The largest wealth transfer in American history is already underway. Cerulli Associates projects that $84.4 trillion will move from older generations to heirs and charities by 2045, including more than $72 trillion directly to beneficiaries [1]. Baby Boomers alone are expected to transfer more than $53 trillion.
The most immediate impact of this transition is not financial. It is legal.
Across the country, trust and inheritance disputes are rising in both volume and complexity as unprecedented amounts of wealth change hands.
Why Trust Litigation Is Increasing
1. Family structures are more complex.
Blended families, stepchildren, second marriages, and nontraditional households are now common. The American College of Trust and Estate Counsel identifies these structures as some of the strongest predictors of future trust and estate disputes because perceptions of fairness vary across family members [2].
2. Rising estate values create larger incentives to contest.
The Federal Reserve’s Survey of Consumer Finances shows that Baby Boomer median net worth has nearly doubled in the past twenty years [3]. Larger estates create stronger financial motivation for beneficiaries to challenge distributions, trustee discretion, and the validity of estate planning documents.
3. Longevity is increasing periods of cognitive vulnerability.

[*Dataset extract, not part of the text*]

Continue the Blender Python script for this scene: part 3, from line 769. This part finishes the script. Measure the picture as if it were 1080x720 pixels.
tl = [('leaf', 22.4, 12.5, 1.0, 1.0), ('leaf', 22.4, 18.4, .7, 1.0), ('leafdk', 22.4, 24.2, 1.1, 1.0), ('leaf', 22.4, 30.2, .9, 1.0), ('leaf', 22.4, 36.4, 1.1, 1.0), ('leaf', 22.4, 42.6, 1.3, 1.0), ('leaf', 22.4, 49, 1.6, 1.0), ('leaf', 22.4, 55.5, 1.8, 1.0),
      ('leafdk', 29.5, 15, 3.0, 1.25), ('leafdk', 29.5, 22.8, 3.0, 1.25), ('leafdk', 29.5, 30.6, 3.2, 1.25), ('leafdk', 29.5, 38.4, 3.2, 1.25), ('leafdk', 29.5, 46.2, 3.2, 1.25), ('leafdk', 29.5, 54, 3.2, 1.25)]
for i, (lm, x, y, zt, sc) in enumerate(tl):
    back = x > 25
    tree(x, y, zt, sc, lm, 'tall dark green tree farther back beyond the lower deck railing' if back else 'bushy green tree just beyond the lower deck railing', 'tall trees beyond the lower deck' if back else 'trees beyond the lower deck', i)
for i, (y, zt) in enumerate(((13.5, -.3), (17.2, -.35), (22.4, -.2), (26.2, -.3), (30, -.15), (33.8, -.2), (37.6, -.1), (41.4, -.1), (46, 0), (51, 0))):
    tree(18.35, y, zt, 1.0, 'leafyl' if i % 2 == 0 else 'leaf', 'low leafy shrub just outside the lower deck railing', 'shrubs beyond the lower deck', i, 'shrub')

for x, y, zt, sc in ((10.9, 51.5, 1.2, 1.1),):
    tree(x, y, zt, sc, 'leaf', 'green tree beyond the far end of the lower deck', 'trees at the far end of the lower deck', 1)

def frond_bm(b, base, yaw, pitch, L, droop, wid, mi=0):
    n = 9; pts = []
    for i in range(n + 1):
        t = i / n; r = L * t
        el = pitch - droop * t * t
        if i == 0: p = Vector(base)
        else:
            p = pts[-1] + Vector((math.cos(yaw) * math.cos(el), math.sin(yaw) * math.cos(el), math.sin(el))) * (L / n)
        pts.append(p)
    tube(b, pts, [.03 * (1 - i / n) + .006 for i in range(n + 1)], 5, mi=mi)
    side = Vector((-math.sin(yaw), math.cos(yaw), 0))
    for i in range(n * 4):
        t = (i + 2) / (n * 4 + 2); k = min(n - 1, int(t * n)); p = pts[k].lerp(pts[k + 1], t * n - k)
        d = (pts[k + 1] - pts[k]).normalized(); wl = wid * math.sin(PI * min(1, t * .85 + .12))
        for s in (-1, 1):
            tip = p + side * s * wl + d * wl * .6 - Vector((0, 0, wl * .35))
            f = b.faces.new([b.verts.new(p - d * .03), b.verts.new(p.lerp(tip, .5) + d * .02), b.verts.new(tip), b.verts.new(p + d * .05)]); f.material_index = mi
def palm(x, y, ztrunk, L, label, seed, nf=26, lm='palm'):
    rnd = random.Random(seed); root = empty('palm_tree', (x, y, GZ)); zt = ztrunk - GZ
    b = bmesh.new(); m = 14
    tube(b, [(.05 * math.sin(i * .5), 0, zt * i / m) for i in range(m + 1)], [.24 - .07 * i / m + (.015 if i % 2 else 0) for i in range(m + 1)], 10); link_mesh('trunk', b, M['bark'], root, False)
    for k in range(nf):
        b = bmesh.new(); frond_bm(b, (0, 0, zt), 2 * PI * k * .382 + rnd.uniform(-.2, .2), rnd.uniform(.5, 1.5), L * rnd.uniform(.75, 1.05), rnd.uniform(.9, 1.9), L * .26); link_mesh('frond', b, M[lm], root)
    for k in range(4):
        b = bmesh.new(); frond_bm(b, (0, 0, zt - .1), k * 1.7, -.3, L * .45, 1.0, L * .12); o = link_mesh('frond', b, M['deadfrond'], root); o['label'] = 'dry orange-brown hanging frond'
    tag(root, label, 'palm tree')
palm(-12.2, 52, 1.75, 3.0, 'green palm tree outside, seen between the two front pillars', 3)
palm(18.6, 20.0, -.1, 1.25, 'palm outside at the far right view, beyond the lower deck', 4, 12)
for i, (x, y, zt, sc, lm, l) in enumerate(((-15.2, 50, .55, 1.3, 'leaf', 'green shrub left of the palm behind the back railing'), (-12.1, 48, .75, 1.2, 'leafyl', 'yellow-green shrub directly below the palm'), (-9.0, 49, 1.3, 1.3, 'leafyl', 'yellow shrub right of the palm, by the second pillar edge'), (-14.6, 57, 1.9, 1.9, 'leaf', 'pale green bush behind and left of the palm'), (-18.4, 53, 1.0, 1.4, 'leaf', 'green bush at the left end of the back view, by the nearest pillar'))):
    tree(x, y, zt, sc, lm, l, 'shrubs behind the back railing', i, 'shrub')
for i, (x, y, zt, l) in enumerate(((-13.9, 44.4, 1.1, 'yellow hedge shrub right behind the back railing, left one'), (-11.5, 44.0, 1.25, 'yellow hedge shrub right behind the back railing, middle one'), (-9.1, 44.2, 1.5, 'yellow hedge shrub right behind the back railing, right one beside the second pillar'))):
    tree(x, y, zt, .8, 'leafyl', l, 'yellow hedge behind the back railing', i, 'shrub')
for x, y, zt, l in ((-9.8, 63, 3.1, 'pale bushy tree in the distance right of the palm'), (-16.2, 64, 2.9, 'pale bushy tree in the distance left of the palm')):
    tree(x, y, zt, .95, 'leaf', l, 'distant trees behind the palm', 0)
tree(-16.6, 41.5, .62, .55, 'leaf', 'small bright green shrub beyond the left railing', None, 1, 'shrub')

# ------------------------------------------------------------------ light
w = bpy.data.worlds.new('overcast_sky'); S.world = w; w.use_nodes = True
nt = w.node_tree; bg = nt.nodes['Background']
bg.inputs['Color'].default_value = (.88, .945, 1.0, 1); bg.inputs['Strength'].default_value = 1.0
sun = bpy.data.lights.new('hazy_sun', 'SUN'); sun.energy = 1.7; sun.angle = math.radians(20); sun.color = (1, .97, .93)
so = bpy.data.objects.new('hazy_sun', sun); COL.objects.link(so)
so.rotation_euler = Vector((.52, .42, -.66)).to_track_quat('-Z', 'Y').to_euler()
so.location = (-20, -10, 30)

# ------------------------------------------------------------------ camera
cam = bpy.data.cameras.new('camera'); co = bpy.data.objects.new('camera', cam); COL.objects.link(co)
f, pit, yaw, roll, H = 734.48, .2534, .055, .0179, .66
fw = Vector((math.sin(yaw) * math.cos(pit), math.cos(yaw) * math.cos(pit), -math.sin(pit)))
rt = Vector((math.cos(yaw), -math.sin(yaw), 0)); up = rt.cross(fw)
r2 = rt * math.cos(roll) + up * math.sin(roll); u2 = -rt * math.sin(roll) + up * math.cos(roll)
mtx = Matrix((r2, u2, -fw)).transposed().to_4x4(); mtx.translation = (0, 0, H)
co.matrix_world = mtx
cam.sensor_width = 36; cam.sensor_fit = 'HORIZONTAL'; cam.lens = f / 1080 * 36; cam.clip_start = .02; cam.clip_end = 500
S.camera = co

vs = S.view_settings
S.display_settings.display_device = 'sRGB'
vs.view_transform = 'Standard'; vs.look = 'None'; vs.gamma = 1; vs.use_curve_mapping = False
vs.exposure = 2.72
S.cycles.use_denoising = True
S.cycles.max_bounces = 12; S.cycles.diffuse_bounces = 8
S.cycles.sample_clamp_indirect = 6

Longer lifespans often involve extended periods of diminished capacity. Reports from the California Department of Justice and the American Bar Association’s Commission on Law and Aging show increases in allegations of undue influence, caretaker manipulation, and late-life amendments made during periods of vulnerability [4][5].
4. Most families never discuss their estate plans.

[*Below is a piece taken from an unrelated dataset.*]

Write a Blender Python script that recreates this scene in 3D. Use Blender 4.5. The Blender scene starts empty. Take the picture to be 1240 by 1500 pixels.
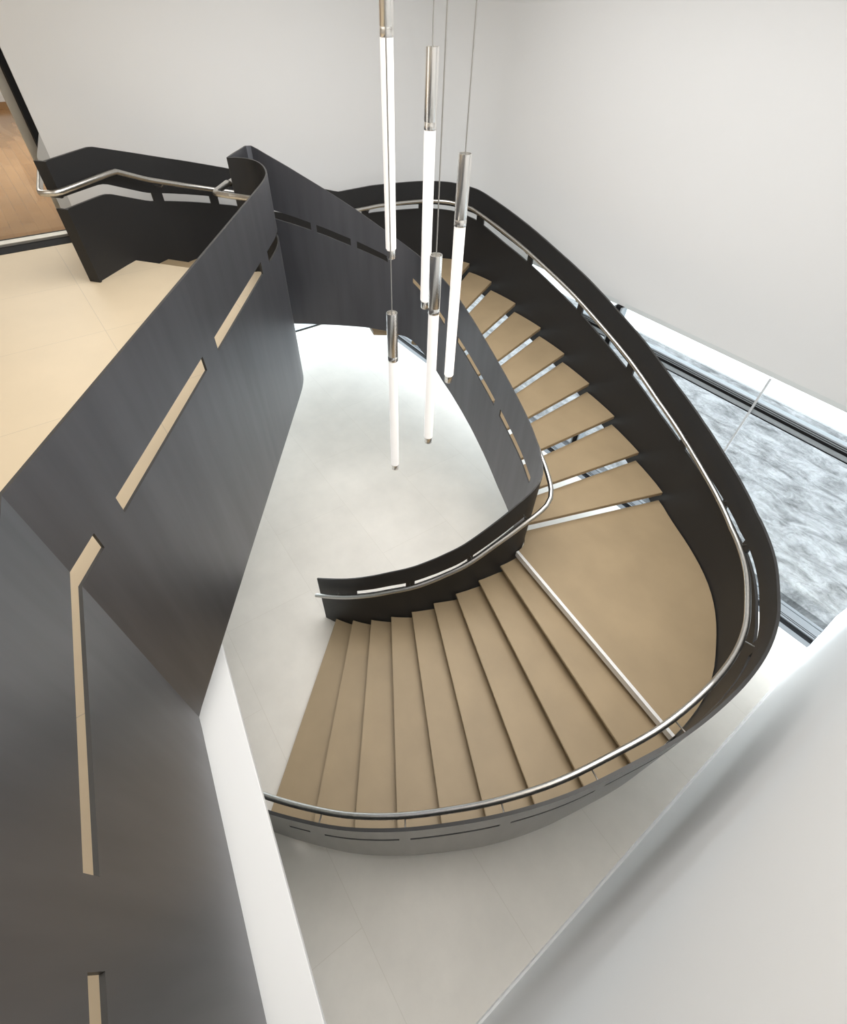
import bpy, bmesh, math, random
import numpy as np
from mathutils import Vector, Matrix

sc = bpy.context.scene
COL = sc.collection
random.seed(4)

# ------------------------------------------------------------------ camera
EYE = (0.0, 0.0, 5.9)
F_PX = 708.07                       # focal length for a 1240 x 1500 frame


def make_camera():
    down = np.array([594 - 620, 1390 - 750, F_PX]); down /= np.linalg.norm(down)
    left = np.array([-176 - 620, -65.7 - 750, F_PX]); left -= down * (left @ down); left /= np.linalg.norm(left)
    ax, az = -left, -down
    ay = np.cross(az, ax)
    R = np.array([ax, ay, az])      # world <- camera (x right, y down, z forward)
    m = Matrix(((R[0][0], -R[0][1], -R[0][2], EYE[0]),
                (R[1][0], -R[1][1], -R[1][2], EYE[1]),
                (R[2][0], -R[2][1], -R[2][2], EYE[2]),
                (0, 0, 0, 1)))
    cd = bpy.data.cameras.new('camera')
    cd.sensor_fit = 'VERTICAL'
    cd.sensor_height = 36.0
    cd.lens = F_PX / 1500 * 36.0
    cd.clip_start = 0.05
    o = bpy.data.objects.new('camera', cd)
    COL.objects.link(o)
    o.matrix_world = m
    sc.camera = o


make_camera()

# ------------------------------------------------------------------ world, lights, exposure
sc.view_settings.view_transform = 'Standard'
sc.view_settings.look = 'None'
sc.view_settings.gamma = 1.0
sc.view_settings.exposure = 0.0
w = bpy.data.worlds.new('overcast_sky')
sc.world = w
w.use_nodes = True
bg = w.node_tree.nodes['Background']
bg.inputs['Color'].default_value = (0.86, 0.93, 1.0, 1)
bg.inputs['Strength'].default_value = 2.7


def area(name, loc, size, energy, color, rot=(0, 0, 0), spread=180):
    d = bpy.data.lights.new(name, 'AREA')
    d.shape = 'RECTANGLE'
    d.size, d.size_y = size
    d.energy = energy
    d.color = color
    o = bpy.data.objects.new(name, d)
    COL.objects.link(o)
    o.location = loc
    o.rotation_euler = rot
    d.spread = math.radians(spread)
    return o


area('fill_light_void', (-3.2, 3.2, 7.3), (5.5, 4.0), 268, (1.0, 0.997, 0.995), spread=150)  # added soft light in place of an unseen skylight over the void
area('fill_light_landing', (-3.6, -2.2, 7.3), (5.5, 2.6), 68, (1.0, 0.95, 0.88))  # added out-of-view fill that brightens the landing
area('fill_light_gallery', (-0.5, 1.2, 7.3), (1.6, 3.0), 48, (1.0, 0.94, 0.85), spread=130)  # added fill to lift the near hall floor, right wall and nearest panel
area('fill_light_parquet', (-12.0, 0.5, 6.9), (4.0, 4.0), 250, (1.0, 0.97, 0.92))  # added fill for the parquet room and the sheen on its floor
sd = bpy.data.lights.new('sun', 'SUN')
sd.energy = 11.0
sd.angle = math.radians(20)
sd.color = (0.88, 0.95, 1.0)
so = bpy.data.objects.new('sun', sd)
COL.objects.link(so)
so.rotation_euler = Vector((math.cos(math.radians(22.5)), -0.12, -math.sin(math.radians(22.5)))).to_track_quat('-Z', 'Y').to_euler()

# ------------------------------------------------------------------ materials


def mat(name, color, rough=0.5, metal=0.0, spec=0.5, noise=None, bump=None, coat=0.0):
    m = bpy.data.materials.new(name)
    m.use_nodes = True
    nt = m.node_tree
    p = nt.nodes['Principled BSDF']
    p.inputs['Base Color'].default_value = (*color, 1)
    p.inputs['Roughness'].default_value = rough
    p.inputs['Metallic'].default_value = metal
    p.inputs['Specular IOR Level'].default_value = spec
    if coat:
        p.inputs['Coat Weight'].default_value = coat
        p.inputs['Coat Roughness'].default_value = 0.3
    if noise or bump:
        tc = nt.nodes.new('ShaderNodeTexCoord')
        mp = nt.nodes.new('ShaderNodeMapping')
        nt.links.new(tc.outputs['Object'], mp.inputs['Vector'])
    if noise:
        scale, amount, stretch = noise
        mp.inputs['Scale'].default_value = stretch
        n = nt.nodes.new('ShaderNodeTexNoise')
        n.inputs['Scale'].default_value = scale
        n.inputs['Detail'].default_value = 6
        nt.links.new(mp.outputs['Vector'], n.inputs['Vector'])
        r = nt.nodes.new('ShaderNodeValToRGB')
        r.color_ramp.elements[0].position = 0.3
        r.color_ramp.elements[1].position = 0.7
        r.color_ramp.elements[0].color = (*[c * (1 - amount) for c in color], 1)
        r.color_ramp.elements[1].color = (*[min(1, c * (1 + amount)) for c in color], 1)
        nt.links.new(n.outputs['Fac'], r.inputs['Fac'])
        nt.links.new(r.outputs['Color'], p.inputs['Base Color'])
    if bump:
        bs, st, dist = bump
        n2 = nt.nodes.new('ShaderNodeTexNoise')
        n2.inputs['Scale'].default_value = bs
        n2.inputs['Detail'].default_value = 5
        nt.links.new(tc.outputs['Object'], n2.inputs['Vector'])
        b = nt.nodes.new('ShaderNodeBump')
        b.inputs['Strength'].default_value = st
        b.inputs['Distance'].default_value = dist
        nt.links.new(n2.outputs['Fac'], b.inputs['Height'])
        nt.links.new(b.outputs['Normal'], p.inputs['Normal'])
    return m


def tiled(name, c1, c2, joint, tw, th, rot=0.0, rough=0.4, mortar=0.0025, offset=0.5, shift=(0, 0), spec=0.4, blotch=0.06):
    m = bpy.data.materials.new(name)
    m.use_nodes = True
    nt = m.node_tree
    p = nt.nodes['Principled BSDF']
    p.inputs['Roughness'].default_value = rough
    p.inputs['Specular IOR Level'].default_value = spec
    tc = nt.nodes.new('ShaderNodeTexCoord')
    mp = nt.nodes.new('ShaderNodeMapping')
    mp.inputs['Rotation'].default_value = (0, 0, rot)
    mp.inputs['Location'].default_value = (shift[0], shift[1], 0)
    nt.links.new(tc.outputs['Object'], mp.inputs['Vector'])
    br = nt.nodes.new('ShaderNodeTexBrick')
    br.inputs['Scale'].default_value = 1.0
    br.inputs['Brick Width'].default_value = tw
    br.inputs['Row Height'].default_value = th
    br.inputs['Mortar Size'].default_value = mortar
    br.inputs['Mortar Smooth'].default_value = 0.1
    br.offset = offset
    br.inputs['Color1'].default_value = (*c1, 1)
    br.inputs['Color2'].default_value = (*c2, 1)
    br.inputs['Mortar'].default_value = (*joint, 1)
    nt.links.new(mp.outputs['Vector'], br.inputs['Vector'])
    n = nt.nodes.new('ShaderNodeTexNoise')
    n.inputs['Scale'].default_value = 1.6
    n.inputs['Detail'].default_value = 8
    n.inputs['Roughness'].default_value = 0.6
    nt.links.new(mp.outputs['Vector'], n.inputs['Vector'])
    r = nt.nodes.new('ShaderNodeValToRGB')
    r.color_ramp.elements[0].position = 0.3
    r.color_ramp.elements[1].position = 0.72
    r.color_ramp.elements[0].color = (1 - blotch, 1 - blotch, 1 - blotch, 1)
    r.color_ramp.elements[1].color = (1 + blotch, 1 + blotch, 1 + blotch, 1)
    nt.links.new(n.outputs['Fac'], r.inputs['Fac'])
    mx = nt.nodes.new('ShaderNodeMix')
    mx.data_type = 'RGBA'
    mx.blend_type = 'MULTIPLY'
    mx.inputs['Factor'].default_value = 1.0
    nt.links.new(br.outputs['Color'], mx.inputs[6])
    nt.links.new(r.outputs['Color'], mx.inputs[7])
    nt.links.new(mx.outputs[2], p.inputs['Base Color'])
    return m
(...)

Research from RBC Wealth Management shows that more than 70 percent of high-net-worth families do not communicate their estate plans to their heirs [6]. When beneficiaries are surprised after a death, the likelihood of disputes rises dramatically.
5. Outdated estate documents create confusion and conflict.

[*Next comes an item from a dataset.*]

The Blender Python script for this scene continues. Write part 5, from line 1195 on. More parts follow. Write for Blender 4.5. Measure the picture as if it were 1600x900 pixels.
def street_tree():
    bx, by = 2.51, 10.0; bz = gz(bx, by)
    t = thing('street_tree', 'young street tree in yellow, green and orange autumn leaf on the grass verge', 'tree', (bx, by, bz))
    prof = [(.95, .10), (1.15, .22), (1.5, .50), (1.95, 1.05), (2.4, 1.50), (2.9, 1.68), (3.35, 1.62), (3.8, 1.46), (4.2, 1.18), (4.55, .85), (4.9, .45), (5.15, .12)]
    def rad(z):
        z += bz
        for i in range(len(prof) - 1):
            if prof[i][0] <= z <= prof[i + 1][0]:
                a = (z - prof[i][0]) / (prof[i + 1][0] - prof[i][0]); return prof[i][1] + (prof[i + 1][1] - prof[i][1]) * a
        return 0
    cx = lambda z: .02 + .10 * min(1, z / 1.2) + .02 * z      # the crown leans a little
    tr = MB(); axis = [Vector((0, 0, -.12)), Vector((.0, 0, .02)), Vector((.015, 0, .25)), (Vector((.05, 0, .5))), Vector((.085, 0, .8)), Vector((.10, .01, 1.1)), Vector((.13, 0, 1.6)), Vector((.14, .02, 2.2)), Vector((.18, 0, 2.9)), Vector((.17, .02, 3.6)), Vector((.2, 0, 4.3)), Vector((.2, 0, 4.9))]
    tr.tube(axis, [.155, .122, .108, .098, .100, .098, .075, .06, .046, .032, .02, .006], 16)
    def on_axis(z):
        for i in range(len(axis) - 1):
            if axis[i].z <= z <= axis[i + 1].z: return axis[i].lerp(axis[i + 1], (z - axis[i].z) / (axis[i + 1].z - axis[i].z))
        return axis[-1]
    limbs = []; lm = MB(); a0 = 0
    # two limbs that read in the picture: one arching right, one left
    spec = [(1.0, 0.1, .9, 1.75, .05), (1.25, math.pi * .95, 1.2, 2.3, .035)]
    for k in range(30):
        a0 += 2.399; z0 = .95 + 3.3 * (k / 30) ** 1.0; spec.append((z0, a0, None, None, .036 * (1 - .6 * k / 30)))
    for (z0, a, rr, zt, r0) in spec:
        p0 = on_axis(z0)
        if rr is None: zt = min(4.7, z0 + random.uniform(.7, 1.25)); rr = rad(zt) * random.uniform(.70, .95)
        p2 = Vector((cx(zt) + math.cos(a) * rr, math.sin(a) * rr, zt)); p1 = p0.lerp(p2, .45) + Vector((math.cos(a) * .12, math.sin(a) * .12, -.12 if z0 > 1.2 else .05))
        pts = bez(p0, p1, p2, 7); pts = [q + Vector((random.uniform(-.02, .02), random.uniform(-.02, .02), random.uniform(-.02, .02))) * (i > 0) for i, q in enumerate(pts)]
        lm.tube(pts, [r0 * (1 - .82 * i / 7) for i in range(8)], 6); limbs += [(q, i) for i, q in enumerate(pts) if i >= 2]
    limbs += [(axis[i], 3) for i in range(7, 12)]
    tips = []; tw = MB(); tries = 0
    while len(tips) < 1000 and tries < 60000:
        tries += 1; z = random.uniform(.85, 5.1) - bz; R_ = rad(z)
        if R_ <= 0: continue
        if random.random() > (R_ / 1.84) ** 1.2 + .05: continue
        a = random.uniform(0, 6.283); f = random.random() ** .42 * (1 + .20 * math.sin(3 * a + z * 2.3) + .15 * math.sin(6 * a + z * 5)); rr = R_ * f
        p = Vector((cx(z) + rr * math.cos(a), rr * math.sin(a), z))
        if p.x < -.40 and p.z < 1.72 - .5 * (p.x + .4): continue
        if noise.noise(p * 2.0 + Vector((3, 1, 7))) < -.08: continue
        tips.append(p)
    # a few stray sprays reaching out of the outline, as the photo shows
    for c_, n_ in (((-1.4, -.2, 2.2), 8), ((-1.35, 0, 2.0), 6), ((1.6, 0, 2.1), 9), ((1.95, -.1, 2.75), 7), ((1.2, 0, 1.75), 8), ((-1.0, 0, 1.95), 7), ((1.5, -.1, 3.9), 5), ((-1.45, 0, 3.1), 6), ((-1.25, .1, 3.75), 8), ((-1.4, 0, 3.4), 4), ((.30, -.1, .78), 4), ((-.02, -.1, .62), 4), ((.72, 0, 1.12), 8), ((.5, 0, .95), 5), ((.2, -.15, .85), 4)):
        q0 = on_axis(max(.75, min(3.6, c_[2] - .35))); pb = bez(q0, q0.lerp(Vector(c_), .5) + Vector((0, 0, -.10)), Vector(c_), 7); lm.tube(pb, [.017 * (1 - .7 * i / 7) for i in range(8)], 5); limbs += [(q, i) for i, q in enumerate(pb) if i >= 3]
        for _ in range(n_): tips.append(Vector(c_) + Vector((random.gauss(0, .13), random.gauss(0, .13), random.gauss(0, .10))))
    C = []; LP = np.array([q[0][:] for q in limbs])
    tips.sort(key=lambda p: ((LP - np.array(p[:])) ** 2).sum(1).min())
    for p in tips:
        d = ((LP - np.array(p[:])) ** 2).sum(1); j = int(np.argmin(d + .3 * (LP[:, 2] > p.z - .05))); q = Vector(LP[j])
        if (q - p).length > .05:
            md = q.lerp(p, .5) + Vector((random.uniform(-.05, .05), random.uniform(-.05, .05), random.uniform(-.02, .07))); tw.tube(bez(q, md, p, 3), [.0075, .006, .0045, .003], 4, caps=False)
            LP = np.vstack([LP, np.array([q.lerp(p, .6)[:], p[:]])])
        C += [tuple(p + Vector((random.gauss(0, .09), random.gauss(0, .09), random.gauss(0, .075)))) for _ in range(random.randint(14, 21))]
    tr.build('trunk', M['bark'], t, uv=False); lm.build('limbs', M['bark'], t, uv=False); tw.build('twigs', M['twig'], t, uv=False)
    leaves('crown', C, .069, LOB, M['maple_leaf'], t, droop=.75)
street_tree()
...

Many trusts being administered today were drafted 10 to 20 years ago, before major tax changes, family shifts, or asset growth. Kiplinger’s 2024 estate planning analysis identifies outdated documents as one of the leading causes of modern trust disputes [7].
6. Non-family influences are reshaping inheritances.
The National Academy of Elder Law Attorneys reports a rise in disputes involving caregivers, late-life partners, cohabitants, transfer-on-death designations, and other non-probate transfers that can dilute or redirect family inheritances [8].
7. Heirs are switching financial advisors at high rates.
More than 70 percent of heirs replace their parents’ financial advisors within twelve to eighteen months of inheriting assets, according to SEI Private Wealth Management [9]. New advisors often reinterpret trust language, question trustee decisions, and introduce new strategies that differ from the original intent.
The New Fiduciary Reality
Trustees are now operating within one of the most complex fiduciary environments in decades. They are navigating heightened scrutiny, emotionally charged family dynamics, and increasingly aggressive legal challenges. Trust administration today is not only the management of assets. It is the management of conflict risk.
What Trustees Should Do Now
- Communicate early and clearly. Transparent communication reduces misunderstandings and disputes. Silence almost always leads to conflict.
- Review and modernize estate plans. Regular updates are necessary to reflect current law, family structures, and asset values.
- Document all key decisions. A thorough, well-organized record of decisions, reasoning, and professional consultation is one of the strongest protections against future litigation.
- Strengthen governance frameworks. Trustees benefit from clear communication protocols, decision-making processes, and documentation standards that guide administration and withstand scrutiny.
Preparing for the Next Decade
The Great Wealth Transfer was initially framed as a financial opportunity. It still is, but it is increasingly a litigation event as well.
Families that preserve both their wealth and their relationships will be those supported by trustees who understand the risks, communicate proactively, update plans regularly, and intervene early when conflict arises. The next two decades will test the resilience of American family wealth. The trustees who succeed will be the ones who protect assets as well as intentions, relationships, and legacies during a period of significant legal pressure.
Citation Index
[1] Cerulli Associates. U.S. High-Net-Worth and Ultra-High-Net-Worth Markets 2021.
[2] American College of Trust and Estate Counsel. Commentaries on Predictors of Trust and Estate Litigation.
[3] Federal Reserve. Survey of Consumer Finances, 2022.
[4] California Department of Justice. Elder Financial Abuse Enforcement Activity.
[5] American Bar Association, Commission on Law and Aging. Elder Abuse and Capacity Issues in Estate Planning, 2023.
[6] RBC Wealth Management. Wealth Transfer and Communication Report, 2021.
[7] Kiplinger. “Wills and Trusts Are Not Enough in the Great Wealth Transfer,” 2024.
[8] National Academy of Elder Law Attorneys. Litigation Trends and Case Commentary, 2023.
[9] SEI Private Wealth Management. Transitioning Wealth: Advisor Retention and Heir Behavior, 2023.